■ SUPPLIED DATA ■
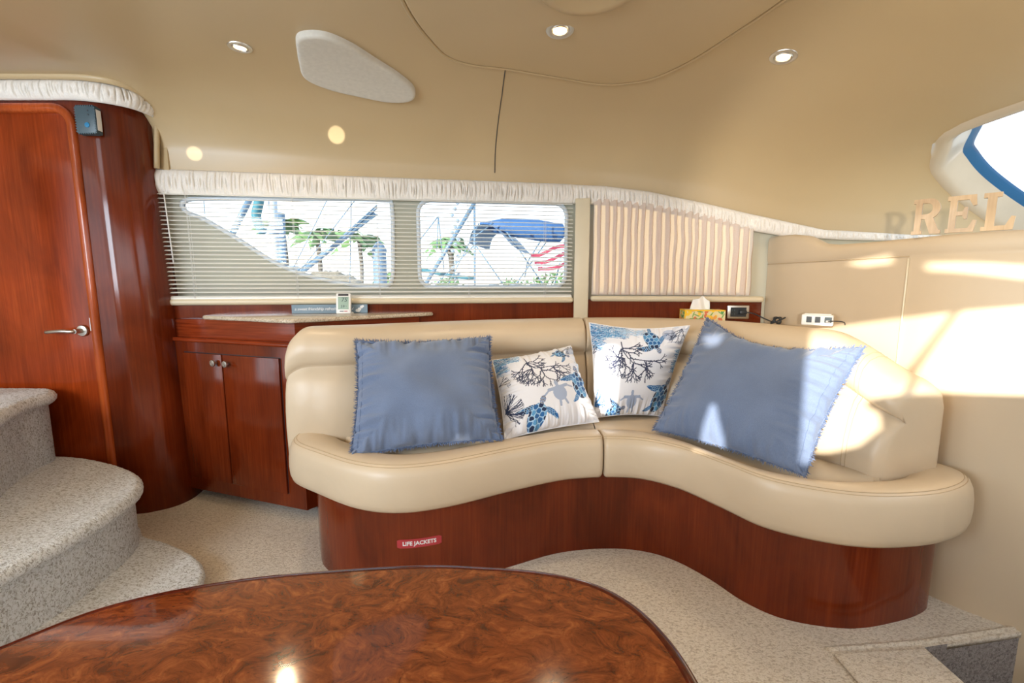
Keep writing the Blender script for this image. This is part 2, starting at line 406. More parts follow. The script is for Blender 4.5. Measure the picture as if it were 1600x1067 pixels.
# ceiling: the port headliner with its cove
xs = [x for x in np.linspace(-3.3, -1.82, 12)] + [x for x in np.linspace(-1.80, -1.66, 10)] + [x for x in np.linspace(-1.63, 1.88, 80)]
ds = [0, .004, .01, .02, .035, .055, .08, .11, .15, .2, .26, .33, .41, .5, .6, .7, .8, .9, 1.0, 1.15, 1.4, 1.8, 2.4, 3.0, 3.9]
rows = []
for x in xs:
    y0 = 2.08 + (interp(x, YW) - 2.08) * sm(-1.82, -1.66, x)
    rows.append([Vector((x, y0 - d, ceil_z(x, y0 - d))) for d in ds])
V, F = grid(rows); ce = mesh('ceiling', V, F, 'headliner'); structure(ce)
# the pillar between the valance and the windshield's slanting edge
def zside(x): return 1.728 - .62 * (x - 1.88)
def dcut(x):
    y0 = interp(x, YW); d = 0
    while d < .5 and ceil_z(x, y0 - d) < zside(x): d += .002
    return max(d, .0)
rows = []
for x in np.linspace(1.868, 2.95, 24):
    y0 = interp(x, YW); zb = interp(x, ZB); zt = max(zside(x), zb + .004)
    rows.append([Vector((x, y0 - dcut(x) * t, ceil_z(x, y0 - dcut(x) * t))) for t in np.linspace(0, 1, 14) ** 1.8])
V, F = grid(rows); ce2 = mesh('wall_forward', V, F, 'headliner'); structure(ce2)

# windshield: rolled lip, deep reveal, seal and glass
top_y = interp(1.93, YW)
lip = [Vector((1.88, y, ceil_z(1.88, y) - .005)) for y in np.linspace(-1.2, 1.98, 16)]
lip += [Vector((x, y, ceil_z(x, y) - .004)) for x, y in ((1.885, 2.05), (1.90, 2.10), (1.935, 2.14))]
for x in np.linspace(2.0, 2.9, 14):
    y0 = interp(x, YW); zb = interp(x, ZB); zt = max(zside(x), zb + .004)
    lip.append(Vector((x, y0 - dcut(x), zside(x))))
lip = resample(cat(lip, 4), step=.03)
wn = Vector((.55, 0, .84)).normalized()
def outw(i):
    t = (lip[min(i + 1, len(lip) - 1)] - lip[max(i - 1, 0)]).normalized()
    return t.cross(wn).normalized()     # towards the opening's outside
ws = empty('window_4', (2.3, 1.0, 1.5), None, None); ws['kind'] = 'structure'
frame_rows = []
for i, p in enumerate(lip):
    s = -outw(i)
    if s.dot(Vector((1, -.6, -.6))) < 0: s = -s
    frame_rows.append([p - s * .055 + wn * .004, p - s * .035 - wn * .010, p - s * .008 - wn * .013, p + s * .016 - wn * .004, p + s * .028 + wn * .018, p + s * .036 + wn * .06, p + s * .05 + wn * .105])
V, F = grid(frame_rows); mesh('window_frame', V, F, plain('frame_paint', (.56, .48, .37), .2), ws)
seal = [[r[-1], r[-1] + (r[-1] - r[-3]).normalized() * .004, r[-1] + (r[-1] - r[0]).normalized() * .028 + wn * .006, r[-1] + (r[-1] - r[0]).normalized() * .03 + wn * .02] for r in frame_rows]
V, F = grid(seal); m_seal = plain('blue_seal', (.01, .10, .24), .35); mesh('window_seal', V, F, m_seal, ws)
gx = Vector((.84, 0, -.55))
gc = Vector((1.88, 2.1, 1.75)) + wn * .118
mesh('window_pane', [gc + Vector((-.1, .1, .065)), gc + gx * 1.6 + Vector((0, .1, 0)), gc + gx * 1.6 + Vector((0, -3.4, 0)), gc + Vector((-.1, -3.4, .065))], [(0, 1, 2, 3)], 'glass', ws, False)

# inner face around the two windows, with glass
w1 = [(0.203, 1.523), (0.316, 1.532), (0.838, 1.545), (1.161, 1.547), (1.2, 1.509), (1.2, 1.325), (1.191, 1.137), (1.145, 1.095), (1.012, 1.099), (0.913, 1.116), (0.753, 1.153), (0.598, 1.219), (0.421, 1.341), (0.278, 1.431), (0.207, 1.461), (0.18, 1.494)]
w2 = [(1.344, 1.495), (1.388, 1.543), (2.102, 1.554), (2.155, 1.506), (2.157, 1.138), (2.101, 1.087), (1.384, 1.088), (1.34, 1.137)]
w3 = [(.09, 1.06), (.93, 1.06), (.93, 1.42), (.60, 1.52), (.09, 1.60)]
def c2(P, n=6, closed=True): return [(p.x, p.y) for p in cat([(a, b, 0) for a, b in P], n, closed)]
def c2r(P):   # round corners lightly but keep straight sides
    out = []; N = len(P)
    for i in range(N):
        a, b, c = Vector(P[i - 1]), Vector(P[i]), Vector(P[(i + 1) % N])
        out.append(b.lerp(a, .0))
    return [(p.x, p.y) for p in out]
w1s = c2(w1, 5); w2s = rrect(.822, .462, .065, 7, (1.748, 1.321))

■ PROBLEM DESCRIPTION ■
Except for the pictures, copy the material above exactly.

■ SOLUTION FOR THIS PROBLEM ■
Keep writing the Blender script for this image. This is part 2, starting at line 406. More parts follow. The script is for Blender 4.5. Measure the picture as if it were 1600x1067 pixels.
# ceiling: the port headliner with its cove
xs = [x for x in np.linspace(-3.3, -1.82, 12)] + [x for x in np.linspace(-1.80, -1.66, 10)] + [x for x in np.linspace(-1.63, 1.88, 80)]
ds = [0, .004, .01, .02, .035, .055, .08, .11, .15, .2, .26, .33, .41, .5, .6, .7, .8, .9, 1.0, 1.15, 1.4, 1.8, 2.4, 3.0, 3.9]
rows = []
for x in xs:
    y0 = 2.08 + (interp(x, YW) - 2.08) * sm(-1.82, -1.66, x)
    rows.append([Vector((x, y0 - d, ceil_z(x, y0 - d))) for d in ds])
V, F = grid(rows); ce = mesh('ceiling', V, F, 'headliner'); structure(ce)
# the pillar between the valance and the windshield's slanting edge
def zside(x): return 1.728 - .62 * (x - 1.88)
def dcut(x):
    y0 = interp(x, YW); d = 0
    while d < .5 and ceil_z(x, y0 - d) < zside(x): d += .002
    return max(d, .0)
rows = []
for x in np.linspace(1.868, 2.95, 24):
    y0 = interp(x, YW); zb = interp(x, ZB); zt = max(zside(x), zb + .004)
    rows.append([Vector((x, y0 - dcut(x) * t, ceil_z(x, y0 - dcut(x) * t))) for t in np.linspace(0, 1, 14) ** 1.8])
V, F = grid(rows); ce2 = mesh('wall_forward', V, F, 'headliner'); structure(ce2)

# windshield: rolled lip, deep reveal, seal and glass
top_y = interp(1.93, YW)
lip = [Vector((1.88, y, ceil_z(1.88, y) - .005)) for y in np.linspace(-1.2, 1.98, 16)]
lip += [Vector((x, y, ceil_z(x, y) - .004)) for x, y in ((1.885, 2.05), (1.90, 2.10), (1.935, 2.14))]
for x in np.linspace(2.0, 2.9, 14):
    y0 = interp(x, YW); zb = interp(x, ZB); zt = max(zside(x), zb + .004)
    lip.append(Vector((x, y0 - dcut(x), zside(x))))
lip = resample(cat(lip, 4), step=.03)
wn = Vector((.55, 0, .84)).normalized()
def outw(i):
    t = (lip[min(i + 1, len(lip) - 1)] - lip[max(i - 1, 0)]).normalized()
    return t.cross(wn).normalized()     # towards the opening's outside
ws = empty('window_4', (2.3, 1.0, 1.5), None, None); ws['kind'] = 'structure'
frame_rows = []
for i, p in enumerate(lip):
    s = -outw(i)
    if s.dot(Vector((1, -.6, -.6))) < 0: s = -s
    frame_rows.append([p - s * .055 + wn * .004, p - s * .035 - wn * .010, p - s * .008 - wn * .013, p + s * .016 - wn * .004, p + s * .028 + wn * .018, p + s * .036 + wn * .06, p + s * .05 + wn * .105])
V, F = grid(frame_rows); mesh('window_frame', V, F, plain('frame_paint', (.56, .48, .37), .2), ws)
seal = [[r[-1], r[-1] + (r[-1] - r[-3]).normalized() * .004, r[-1] + (r[-1] - r[0]).normalized() * .028 + wn * .006, r[-1] + (r[-1] - r[0]).normalized() * .03 + wn * .02] for r in frame_rows]
V, F = grid(seal); m_seal = plain('blue_seal', (.01, .10, .24), .35); mesh('window_seal', V, F, m_seal, ws)
gx = Vector((.84, 0, -.55))
gc = Vector((1.88, 2.1, 1.75)) + wn * .118
mesh('window_pane', [gc + Vector((-.1, .1, .065)), gc + gx * 1.6 + Vector((0, .1, 0)), gc + gx * 1.6 + Vector((0, -3.4, 0)), gc + Vector((-.1, -3.4, .065))], [(0, 1, 2, 3)], 'glass', ws, False)

# inner face around the two windows, with glass
w1 = [(0.203, 1.523), (0.316, 1.532), (0.838, 1.545), (1.161, 1.547), (1.2, 1.509), (1.2, 1.325), (1.191, 1.137), (1.145, 1.095), (1.012, 1.099), (0.913, 1.116), (0.753, 1.153), (0.598, 1.219), (0.421, 1.341), (0.278, 1.431), (0.207, 1.461), (0.18, 1.494)]
w2 = [(1.344, 1.495), (1.388, 1.543), (2.102, 1.554), (2.155, 1.506), (2.157, 1.138), (2.101, 1.087), (1.384, 1.088), (1.34, 1.137)]
w3 = [(.09, 1.06), (.93, 1.06), (.93, 1.42), (.60, 1.52), (.09, 1.60)]
def c2(P, n=6, closed=True): return [(p.x, p.y) for p in cat([(a, b, 0) for a, b in P], n, closed)]
def c2r(P):   # round corners lightly but keep straight sides
    out = []; N = len(P)
    for i in range(N):
        a, b, c = Vector(P[i - 1]), Vector(P[i]), Vector(P[(i + 1) % N])
        out.append(b.lerp(a, .0))
    return [(p.x, p.y) for p in out]
w1s = c2(w1, 5); w2s = rrect(.822, .462, .065, 7, (1.748, 1.321))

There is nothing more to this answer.